I believe in a performative reality. Let's forget for a moment the "reality" that comics are ink on paper and speak instead in the naively functionist view that comics are a space that house characters and the actors who actively portray them. In this space we can talk about performance and nonperformance and characters assume some measure of agency in the creative process, as do the actors who portray them.




So too, can the reader, for performance lies within the reader as much as any of the actors (or the creator, for that matter). When the reader is at a distance, flipping through pages, the characters look like cartoons - performing exaggerated or stylized versions of reality. The reader can impose whatever dialogue they wish upon the scenes and emotions stay thin and fluid. As the reader lingers, and as emotions coagulate, these characters start to believe their own roles and the reader takes on a role herself.




In "Lubavitch, Ukraine, 1876," Sammy Harkham takes on the twin roles of viewer and performer. It's a fantastic and admitedly cathartic performance -- both inward and outward, experienced in creation as a dance within a flexible, nuanced structure (similar to that of a dream) and experienced in retrospect as a combination of false memory and document. It exists, as all comics do, in some balance of mental and physical. I forget who said this, but it's a lovely quote: "The beauty of art is that it allows introverts to be extroverted."




There is a section of "Christina and Charles" by Austin English in which the reader is asked to participate on a sonic level - a raw and emotive layer of the story in which the viewer assumes an empowingly naive performance of a jazz ensemble. Whereas most creators focus on the diagesis and mise-en-scene, some art comics practitioners will acknowledge their actors by allowing or encouraging slip-ups, ad-libs, and roleplay.
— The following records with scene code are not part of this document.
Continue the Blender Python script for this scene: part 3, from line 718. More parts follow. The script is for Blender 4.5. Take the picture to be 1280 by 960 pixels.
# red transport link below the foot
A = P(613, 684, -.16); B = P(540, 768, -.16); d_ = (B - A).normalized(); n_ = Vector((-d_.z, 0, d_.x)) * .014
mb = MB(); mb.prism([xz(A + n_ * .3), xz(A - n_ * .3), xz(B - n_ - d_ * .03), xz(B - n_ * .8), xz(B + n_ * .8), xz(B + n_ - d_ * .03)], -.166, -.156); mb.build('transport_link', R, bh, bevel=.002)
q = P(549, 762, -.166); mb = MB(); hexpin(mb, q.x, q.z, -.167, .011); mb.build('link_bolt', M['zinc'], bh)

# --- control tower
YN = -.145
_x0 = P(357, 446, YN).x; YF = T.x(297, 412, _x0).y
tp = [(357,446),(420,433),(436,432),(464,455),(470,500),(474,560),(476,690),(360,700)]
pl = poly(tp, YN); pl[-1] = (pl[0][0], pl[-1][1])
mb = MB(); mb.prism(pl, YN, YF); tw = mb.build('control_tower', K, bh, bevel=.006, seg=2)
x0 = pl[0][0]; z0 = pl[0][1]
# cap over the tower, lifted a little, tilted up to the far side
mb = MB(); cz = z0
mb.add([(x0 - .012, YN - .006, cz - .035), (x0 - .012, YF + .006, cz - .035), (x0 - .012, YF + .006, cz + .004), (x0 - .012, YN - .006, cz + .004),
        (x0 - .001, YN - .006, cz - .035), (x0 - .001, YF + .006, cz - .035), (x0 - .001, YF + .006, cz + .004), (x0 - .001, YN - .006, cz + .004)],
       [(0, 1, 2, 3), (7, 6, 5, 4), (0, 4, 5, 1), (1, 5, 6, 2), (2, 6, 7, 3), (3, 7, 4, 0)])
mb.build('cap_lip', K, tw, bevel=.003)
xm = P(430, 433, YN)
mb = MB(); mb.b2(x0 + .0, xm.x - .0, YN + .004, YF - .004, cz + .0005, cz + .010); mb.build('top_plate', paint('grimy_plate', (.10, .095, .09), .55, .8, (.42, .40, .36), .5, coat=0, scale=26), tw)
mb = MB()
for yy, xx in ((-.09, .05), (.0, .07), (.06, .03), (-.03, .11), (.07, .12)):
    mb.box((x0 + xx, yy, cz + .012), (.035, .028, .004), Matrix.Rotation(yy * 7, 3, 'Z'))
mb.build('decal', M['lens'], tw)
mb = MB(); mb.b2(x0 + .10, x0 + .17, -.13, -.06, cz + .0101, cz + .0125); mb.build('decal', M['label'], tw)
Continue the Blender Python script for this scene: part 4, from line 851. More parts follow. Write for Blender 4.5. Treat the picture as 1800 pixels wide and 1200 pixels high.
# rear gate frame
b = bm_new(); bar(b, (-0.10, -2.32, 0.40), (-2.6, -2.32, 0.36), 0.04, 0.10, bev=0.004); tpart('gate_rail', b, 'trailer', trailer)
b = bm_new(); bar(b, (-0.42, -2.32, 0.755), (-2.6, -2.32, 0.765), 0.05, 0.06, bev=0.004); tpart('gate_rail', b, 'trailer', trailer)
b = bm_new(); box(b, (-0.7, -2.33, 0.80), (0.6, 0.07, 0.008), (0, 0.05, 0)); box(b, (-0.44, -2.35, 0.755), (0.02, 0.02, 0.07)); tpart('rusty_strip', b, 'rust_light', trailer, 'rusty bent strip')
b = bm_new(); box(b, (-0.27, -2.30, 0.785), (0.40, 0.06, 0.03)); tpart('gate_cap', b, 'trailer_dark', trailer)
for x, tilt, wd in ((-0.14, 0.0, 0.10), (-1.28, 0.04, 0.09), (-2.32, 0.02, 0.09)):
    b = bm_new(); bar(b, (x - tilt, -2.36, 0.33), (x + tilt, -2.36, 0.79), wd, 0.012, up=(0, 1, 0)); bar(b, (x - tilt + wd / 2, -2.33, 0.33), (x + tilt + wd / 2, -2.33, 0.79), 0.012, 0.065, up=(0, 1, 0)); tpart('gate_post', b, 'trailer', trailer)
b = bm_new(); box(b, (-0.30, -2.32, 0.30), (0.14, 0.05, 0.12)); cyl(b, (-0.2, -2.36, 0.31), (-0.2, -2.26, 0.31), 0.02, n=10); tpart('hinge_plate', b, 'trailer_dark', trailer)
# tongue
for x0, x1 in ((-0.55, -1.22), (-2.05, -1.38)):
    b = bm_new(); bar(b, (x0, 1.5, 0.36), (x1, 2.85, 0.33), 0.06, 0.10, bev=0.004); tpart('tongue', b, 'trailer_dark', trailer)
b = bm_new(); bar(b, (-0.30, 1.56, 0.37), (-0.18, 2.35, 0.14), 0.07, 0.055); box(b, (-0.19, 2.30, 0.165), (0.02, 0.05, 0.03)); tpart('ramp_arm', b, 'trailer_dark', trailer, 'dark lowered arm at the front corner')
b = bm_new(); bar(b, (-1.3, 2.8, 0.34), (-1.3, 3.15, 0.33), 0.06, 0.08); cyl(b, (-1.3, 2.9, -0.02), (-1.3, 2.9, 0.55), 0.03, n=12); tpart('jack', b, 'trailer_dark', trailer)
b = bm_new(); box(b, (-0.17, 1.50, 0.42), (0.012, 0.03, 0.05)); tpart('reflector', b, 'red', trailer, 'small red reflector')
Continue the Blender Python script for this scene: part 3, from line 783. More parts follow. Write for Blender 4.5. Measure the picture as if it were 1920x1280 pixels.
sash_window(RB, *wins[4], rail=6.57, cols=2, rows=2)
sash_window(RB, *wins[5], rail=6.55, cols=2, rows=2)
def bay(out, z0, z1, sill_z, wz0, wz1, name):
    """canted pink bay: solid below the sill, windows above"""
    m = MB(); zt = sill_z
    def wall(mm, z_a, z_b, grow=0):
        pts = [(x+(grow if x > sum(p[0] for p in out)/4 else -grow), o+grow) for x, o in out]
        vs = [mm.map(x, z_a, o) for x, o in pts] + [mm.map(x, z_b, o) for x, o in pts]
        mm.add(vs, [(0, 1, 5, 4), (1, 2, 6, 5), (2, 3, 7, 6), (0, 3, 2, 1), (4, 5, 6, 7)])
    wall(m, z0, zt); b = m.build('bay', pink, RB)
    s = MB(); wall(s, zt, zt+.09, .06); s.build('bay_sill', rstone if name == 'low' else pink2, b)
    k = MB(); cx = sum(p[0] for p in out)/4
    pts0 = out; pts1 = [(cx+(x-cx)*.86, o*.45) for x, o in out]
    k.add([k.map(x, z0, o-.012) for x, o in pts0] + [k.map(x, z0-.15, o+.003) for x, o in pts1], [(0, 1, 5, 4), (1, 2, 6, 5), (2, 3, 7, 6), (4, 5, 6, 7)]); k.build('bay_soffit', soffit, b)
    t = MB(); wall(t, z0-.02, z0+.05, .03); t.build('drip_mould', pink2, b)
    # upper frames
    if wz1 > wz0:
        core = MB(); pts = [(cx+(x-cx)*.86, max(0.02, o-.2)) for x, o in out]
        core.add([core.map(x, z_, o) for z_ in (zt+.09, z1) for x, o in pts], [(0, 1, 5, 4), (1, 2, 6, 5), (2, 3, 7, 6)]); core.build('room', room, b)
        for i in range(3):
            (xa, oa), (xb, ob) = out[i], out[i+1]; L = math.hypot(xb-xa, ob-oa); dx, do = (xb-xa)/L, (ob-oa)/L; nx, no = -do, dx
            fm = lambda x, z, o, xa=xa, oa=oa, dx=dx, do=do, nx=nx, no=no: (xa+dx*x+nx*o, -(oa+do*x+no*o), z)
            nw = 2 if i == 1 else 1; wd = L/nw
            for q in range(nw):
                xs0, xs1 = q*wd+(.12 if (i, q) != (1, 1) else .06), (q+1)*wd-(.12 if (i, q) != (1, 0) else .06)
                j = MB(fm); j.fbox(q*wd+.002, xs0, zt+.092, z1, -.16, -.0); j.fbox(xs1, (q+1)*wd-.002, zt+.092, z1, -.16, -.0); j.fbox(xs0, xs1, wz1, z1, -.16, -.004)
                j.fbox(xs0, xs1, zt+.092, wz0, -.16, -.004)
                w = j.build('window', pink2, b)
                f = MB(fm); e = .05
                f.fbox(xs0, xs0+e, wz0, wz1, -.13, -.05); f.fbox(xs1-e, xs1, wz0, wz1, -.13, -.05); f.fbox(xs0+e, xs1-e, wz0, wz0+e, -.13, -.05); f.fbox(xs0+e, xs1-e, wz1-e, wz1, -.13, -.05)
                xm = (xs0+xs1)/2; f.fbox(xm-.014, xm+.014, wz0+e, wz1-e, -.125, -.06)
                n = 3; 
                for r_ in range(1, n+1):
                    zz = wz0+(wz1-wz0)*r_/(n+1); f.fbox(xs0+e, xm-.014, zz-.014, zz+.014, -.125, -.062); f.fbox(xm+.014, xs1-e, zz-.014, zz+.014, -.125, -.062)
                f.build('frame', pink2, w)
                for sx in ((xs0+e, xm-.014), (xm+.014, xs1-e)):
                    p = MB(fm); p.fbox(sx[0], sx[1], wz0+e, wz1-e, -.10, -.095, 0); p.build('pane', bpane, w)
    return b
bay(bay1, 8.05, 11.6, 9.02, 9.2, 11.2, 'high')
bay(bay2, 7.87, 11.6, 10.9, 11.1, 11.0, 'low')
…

Austin English's actors are terribly inexpressive, but he shows their inexpression in extreme detail, making their reality as actors seem almost tangible. In this context the text (narrative) and images (actors) are not only separate but even oppositional, creating a oddly dynamic interplay.






CF is the most active explorer of performance in comics right now. In "Powr Mastrs" he is constantly questioning and queering the actor-character relationships one finds within. Because his characters are aware of the make-believe aspects of their performance, the actors who portray them become characters themselves and vice versa. The resulting characters are infinitely complex - seen in a hall of mirrors in which the character and actor are indistinguishable. The story begins with one of the characters, Subra Ptareo, imagining he is actually the persona he created. His idea of a nonperformative reality is quickly (and constantly) interrupted, and often serves as the butt of a joke. The reader can feel comfortable with these characters' travails, since they are only performances, but the reader also worries about the actors involved (who, of course, are themselves characters). CF seems to side with the idea that everything is performance, but then the reverse becomes true as well - nothing is performance. The ramifications of that in a comic - a completely performative experience - are transcendent.




CF and others are helping performance find its way into comics dialogues otherwise dominated by a binary of formalist (object, image, grammar) and diagetic (plot, characters) language. Performance is the space that lies in-between - a very grey space in which agency and reality are ambiguous at best. A certain degree of disbelief is required upon entry.

Coming up: Movement and Stasis

Images used: drawing by penifikko, panels from "Rock Paper Scissors" by Sam Gaskin, panel from "Luther and Johnny" by CF, panels from "Lubavitch, Ukraine, 1876" by Sammy Harkham, panel from "In the Museum" by Austin English, panel from Powr Mastrs by CF, Zine cover by Himaa published by Nieves

3 comments:

Uland said...

hmmm... I dunno man. I'm having a hard time making a meaningful distinction between "performative" v "non-performative" reality.
If the subject at hand is simply how creators choose to make their characters "perform" and to what end, I guess I just see it all in the same light. I don't know how the distinctions you've made are to be distinguished from the same kind of projection that all narratives require, from telling a fart joke, to recounting a dream, to writing a novel, to making a movie,etc., etc.,

Jason Overby said...

I think that's the hard part of making fiction in general, especially in comics. I've tended to want to only make autobiography or cipher-driven, quasi-plot-oriented stories because I have a difficult time making fiction, couching my experiences within narratives, essentializing them into meaning. Autobiography is so weird in comics, though, because of the artificiality of the medium. It takes time to draw these things so there's always some amount of mediation between an experience and relating it. Maybe this is what Blaise is getting at - there is always performance/nonperformance in our existence in the world as human beings. There are performative aspects we control through our agency (smiling to make someone feel better, drawing an arm a specific way to suggest an action or build a formal structure) and nonperformative spots we don't (staring open-mouthed, drawing an arm that unintentionally looks like a dick). How the fuck can you be honest? What does that even mean?

Jason Overby said...

And what CF seems to be tapping into is how our personalities, even our identities, are this perfect mixture of the Zarathustran and the incidental.